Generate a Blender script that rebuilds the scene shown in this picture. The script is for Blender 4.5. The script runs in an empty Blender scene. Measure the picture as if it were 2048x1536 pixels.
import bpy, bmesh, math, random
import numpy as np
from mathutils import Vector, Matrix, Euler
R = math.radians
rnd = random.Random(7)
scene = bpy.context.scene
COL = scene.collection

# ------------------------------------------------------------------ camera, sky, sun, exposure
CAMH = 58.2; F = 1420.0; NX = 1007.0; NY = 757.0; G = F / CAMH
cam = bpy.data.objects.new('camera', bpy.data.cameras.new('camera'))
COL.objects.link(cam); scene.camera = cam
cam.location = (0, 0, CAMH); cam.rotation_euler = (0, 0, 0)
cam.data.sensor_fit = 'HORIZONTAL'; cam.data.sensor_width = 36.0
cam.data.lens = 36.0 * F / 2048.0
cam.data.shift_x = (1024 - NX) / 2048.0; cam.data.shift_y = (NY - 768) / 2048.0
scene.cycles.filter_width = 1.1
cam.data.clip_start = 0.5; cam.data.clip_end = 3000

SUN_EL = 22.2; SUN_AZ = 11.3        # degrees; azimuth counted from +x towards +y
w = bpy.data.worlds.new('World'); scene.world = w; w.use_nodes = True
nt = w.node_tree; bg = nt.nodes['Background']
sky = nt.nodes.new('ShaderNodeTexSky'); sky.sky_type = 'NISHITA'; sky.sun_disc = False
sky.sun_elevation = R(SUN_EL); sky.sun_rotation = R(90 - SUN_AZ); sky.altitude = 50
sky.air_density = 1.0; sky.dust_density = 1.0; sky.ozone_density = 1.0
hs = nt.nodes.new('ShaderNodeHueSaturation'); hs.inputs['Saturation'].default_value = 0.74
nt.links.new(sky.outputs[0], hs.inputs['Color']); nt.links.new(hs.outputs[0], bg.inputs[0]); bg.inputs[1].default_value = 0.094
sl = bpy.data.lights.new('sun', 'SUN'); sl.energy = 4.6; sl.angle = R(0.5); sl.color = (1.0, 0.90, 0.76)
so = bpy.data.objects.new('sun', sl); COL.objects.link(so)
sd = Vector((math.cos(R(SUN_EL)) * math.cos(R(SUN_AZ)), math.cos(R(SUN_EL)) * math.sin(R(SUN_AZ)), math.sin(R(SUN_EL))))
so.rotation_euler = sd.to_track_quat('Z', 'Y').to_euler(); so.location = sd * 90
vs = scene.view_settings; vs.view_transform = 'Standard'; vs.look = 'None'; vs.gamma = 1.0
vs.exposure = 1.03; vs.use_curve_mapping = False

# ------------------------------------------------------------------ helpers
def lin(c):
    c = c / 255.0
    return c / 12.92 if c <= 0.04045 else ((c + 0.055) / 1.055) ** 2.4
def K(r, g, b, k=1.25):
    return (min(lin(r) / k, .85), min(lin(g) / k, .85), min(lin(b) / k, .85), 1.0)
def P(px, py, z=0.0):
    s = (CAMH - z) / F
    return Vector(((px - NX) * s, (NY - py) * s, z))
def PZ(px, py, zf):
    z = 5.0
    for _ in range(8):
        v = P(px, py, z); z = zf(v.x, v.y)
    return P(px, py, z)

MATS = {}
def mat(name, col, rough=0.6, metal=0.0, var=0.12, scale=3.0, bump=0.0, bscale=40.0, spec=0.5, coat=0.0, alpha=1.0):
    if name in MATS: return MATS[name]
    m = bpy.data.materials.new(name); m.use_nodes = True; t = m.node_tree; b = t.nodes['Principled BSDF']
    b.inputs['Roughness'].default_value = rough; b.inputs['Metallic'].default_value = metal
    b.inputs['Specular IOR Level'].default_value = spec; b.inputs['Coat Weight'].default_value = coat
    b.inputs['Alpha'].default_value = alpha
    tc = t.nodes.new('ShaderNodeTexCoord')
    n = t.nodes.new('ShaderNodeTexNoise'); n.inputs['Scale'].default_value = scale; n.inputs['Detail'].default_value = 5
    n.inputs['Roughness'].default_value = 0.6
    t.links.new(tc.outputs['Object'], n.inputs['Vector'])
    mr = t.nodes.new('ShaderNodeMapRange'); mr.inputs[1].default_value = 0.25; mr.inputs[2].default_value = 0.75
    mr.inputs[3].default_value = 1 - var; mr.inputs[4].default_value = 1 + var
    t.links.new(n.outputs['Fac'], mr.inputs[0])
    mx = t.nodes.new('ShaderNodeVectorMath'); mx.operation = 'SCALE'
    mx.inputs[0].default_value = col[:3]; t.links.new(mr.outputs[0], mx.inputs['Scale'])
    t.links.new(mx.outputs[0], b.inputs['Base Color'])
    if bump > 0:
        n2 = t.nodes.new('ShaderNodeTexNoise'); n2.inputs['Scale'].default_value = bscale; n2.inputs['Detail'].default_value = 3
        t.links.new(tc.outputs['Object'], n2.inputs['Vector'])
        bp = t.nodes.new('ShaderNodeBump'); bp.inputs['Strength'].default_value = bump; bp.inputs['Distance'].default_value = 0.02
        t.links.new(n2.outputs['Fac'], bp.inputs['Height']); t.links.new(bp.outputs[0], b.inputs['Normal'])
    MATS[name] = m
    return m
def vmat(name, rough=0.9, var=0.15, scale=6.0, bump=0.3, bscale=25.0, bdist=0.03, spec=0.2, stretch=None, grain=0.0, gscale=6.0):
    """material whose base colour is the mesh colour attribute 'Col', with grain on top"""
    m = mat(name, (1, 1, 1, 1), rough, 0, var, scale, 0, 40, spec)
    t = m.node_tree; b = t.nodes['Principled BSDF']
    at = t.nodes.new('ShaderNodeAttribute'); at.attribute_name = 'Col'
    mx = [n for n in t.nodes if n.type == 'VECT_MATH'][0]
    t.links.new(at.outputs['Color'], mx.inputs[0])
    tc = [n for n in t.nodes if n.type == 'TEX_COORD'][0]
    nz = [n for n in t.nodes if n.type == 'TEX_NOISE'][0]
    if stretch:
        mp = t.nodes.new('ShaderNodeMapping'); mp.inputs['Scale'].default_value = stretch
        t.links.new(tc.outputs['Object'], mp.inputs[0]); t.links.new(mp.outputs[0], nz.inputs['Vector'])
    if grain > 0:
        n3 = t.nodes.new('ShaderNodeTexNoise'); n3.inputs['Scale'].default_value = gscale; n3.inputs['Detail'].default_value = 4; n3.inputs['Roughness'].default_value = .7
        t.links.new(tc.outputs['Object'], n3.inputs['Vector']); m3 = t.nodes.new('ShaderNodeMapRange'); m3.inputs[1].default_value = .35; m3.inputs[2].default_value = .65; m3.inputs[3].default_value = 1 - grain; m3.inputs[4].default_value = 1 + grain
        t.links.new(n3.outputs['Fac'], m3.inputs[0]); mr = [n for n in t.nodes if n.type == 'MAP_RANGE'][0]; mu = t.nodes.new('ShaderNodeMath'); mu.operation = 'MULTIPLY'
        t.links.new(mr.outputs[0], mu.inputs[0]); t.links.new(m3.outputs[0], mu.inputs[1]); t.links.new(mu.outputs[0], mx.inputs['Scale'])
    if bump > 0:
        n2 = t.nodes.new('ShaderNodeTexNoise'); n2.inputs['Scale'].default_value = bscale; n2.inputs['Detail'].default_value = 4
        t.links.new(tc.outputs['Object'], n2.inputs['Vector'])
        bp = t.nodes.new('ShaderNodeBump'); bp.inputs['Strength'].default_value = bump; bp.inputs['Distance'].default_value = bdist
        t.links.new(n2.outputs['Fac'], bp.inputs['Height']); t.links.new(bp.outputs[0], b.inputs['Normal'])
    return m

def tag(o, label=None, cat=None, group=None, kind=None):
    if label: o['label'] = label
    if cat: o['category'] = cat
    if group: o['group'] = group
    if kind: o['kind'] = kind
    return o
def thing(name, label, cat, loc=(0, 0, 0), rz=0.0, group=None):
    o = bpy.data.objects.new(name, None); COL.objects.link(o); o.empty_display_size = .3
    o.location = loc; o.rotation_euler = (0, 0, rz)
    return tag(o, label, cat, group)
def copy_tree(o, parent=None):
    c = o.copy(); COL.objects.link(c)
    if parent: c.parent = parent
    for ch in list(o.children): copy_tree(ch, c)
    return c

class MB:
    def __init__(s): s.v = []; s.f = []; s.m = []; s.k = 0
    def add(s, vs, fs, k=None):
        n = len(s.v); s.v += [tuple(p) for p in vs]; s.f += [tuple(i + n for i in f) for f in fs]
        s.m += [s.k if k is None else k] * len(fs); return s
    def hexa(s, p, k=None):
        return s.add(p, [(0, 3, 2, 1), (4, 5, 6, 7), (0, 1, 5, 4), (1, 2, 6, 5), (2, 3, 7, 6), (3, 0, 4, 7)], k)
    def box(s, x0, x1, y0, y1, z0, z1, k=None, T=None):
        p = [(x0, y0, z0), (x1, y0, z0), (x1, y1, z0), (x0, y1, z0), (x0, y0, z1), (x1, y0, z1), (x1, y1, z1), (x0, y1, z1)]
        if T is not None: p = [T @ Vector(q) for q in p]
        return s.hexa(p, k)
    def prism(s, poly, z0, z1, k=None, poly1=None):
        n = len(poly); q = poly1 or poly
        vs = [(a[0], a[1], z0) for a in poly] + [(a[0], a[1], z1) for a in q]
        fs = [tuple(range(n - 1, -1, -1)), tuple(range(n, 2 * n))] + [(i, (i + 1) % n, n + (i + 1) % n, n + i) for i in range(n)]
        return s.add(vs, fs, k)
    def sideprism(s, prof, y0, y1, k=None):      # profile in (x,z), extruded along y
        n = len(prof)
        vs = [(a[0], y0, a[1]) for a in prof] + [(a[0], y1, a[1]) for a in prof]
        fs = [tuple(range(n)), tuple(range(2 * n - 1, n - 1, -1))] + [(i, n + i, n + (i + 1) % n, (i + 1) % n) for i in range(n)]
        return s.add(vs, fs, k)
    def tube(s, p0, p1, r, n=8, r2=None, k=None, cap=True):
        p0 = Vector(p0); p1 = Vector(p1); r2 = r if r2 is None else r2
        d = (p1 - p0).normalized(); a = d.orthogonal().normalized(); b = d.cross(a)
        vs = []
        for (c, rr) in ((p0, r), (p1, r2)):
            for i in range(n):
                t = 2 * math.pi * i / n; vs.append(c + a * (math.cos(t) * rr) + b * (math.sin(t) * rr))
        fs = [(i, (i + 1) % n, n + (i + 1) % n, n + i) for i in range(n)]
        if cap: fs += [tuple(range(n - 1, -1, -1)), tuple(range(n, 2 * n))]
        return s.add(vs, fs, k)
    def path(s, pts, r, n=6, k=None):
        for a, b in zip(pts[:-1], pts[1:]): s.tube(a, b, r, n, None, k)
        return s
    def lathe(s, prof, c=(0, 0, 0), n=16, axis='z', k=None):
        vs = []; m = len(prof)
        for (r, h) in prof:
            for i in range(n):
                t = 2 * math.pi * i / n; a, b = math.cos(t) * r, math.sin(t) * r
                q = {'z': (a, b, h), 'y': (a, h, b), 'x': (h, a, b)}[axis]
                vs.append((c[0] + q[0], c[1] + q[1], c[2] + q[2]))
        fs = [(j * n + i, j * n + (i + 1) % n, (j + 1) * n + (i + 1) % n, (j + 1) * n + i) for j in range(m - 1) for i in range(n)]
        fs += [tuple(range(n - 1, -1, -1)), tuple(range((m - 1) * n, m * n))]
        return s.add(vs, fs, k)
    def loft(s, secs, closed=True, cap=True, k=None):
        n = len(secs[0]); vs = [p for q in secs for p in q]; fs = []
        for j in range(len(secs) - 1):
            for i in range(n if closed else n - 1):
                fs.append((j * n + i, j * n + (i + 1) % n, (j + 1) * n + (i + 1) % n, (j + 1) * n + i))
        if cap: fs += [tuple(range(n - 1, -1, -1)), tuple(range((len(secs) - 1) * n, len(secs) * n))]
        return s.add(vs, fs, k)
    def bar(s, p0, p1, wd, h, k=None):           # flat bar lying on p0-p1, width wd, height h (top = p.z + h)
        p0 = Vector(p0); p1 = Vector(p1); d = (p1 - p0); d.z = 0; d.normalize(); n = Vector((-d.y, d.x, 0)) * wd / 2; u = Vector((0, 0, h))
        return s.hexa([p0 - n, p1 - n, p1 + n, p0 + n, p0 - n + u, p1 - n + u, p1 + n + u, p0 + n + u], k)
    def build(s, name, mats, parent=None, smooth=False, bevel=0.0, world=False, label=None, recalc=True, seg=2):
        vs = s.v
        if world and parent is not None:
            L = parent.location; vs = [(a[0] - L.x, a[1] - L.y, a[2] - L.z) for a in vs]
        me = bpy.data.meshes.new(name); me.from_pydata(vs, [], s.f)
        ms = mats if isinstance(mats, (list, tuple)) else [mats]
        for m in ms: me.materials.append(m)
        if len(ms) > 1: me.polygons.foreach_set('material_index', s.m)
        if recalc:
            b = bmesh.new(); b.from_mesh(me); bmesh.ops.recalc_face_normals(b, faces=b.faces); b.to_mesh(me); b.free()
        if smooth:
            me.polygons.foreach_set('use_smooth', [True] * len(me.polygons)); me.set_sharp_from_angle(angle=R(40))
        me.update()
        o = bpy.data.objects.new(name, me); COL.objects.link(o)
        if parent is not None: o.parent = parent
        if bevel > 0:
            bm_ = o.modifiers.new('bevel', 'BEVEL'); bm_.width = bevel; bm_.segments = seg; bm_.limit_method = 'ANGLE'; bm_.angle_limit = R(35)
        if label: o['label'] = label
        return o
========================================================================
The problem:
Exactly as they stand, set down the lines from the top of the data through the line with "cam.data.clip_start = 0.5;".

Completed exercise:
Generate a Blender script that rebuilds the scene shown in this picture. The script is for Blender 4.5. The script runs in an empty Blender scene. Measure the picture as if it were 2048x1536 pixels.
import bpy, bmesh, math, random
import numpy as np
from mathutils import Vector, Matrix, Euler
R = math.radians
rnd = random.Random(7)
scene = bpy.context.scene
COL = scene.collection

# ------------------------------------------------------------------ camera, sky, sun, exposure
CAMH = 58.2; F = 1420.0; NX = 1007.0; NY = 757.0; G = F / CAMH
cam = bpy.data.objects.new('camera', bpy.data.cameras.new('camera'))
COL.objects.link(cam); scene.camera = cam
cam.location = (0, 0, CAMH); cam.rotation_euler = (0, 0, 0)
cam.data.sensor_fit = 'HORIZONTAL'; cam.data.sensor_width = 36.0
cam.data.lens = 36.0 * F / 2048.0
cam.data.shift_x = (1024 - NX) / 2048.0; cam.data.shift_y = (NY - 768) / 2048.0
scene.cycles.filter_width = 1.1
cam.data.clip_start = 0.5; cam.data.clip_end = 3000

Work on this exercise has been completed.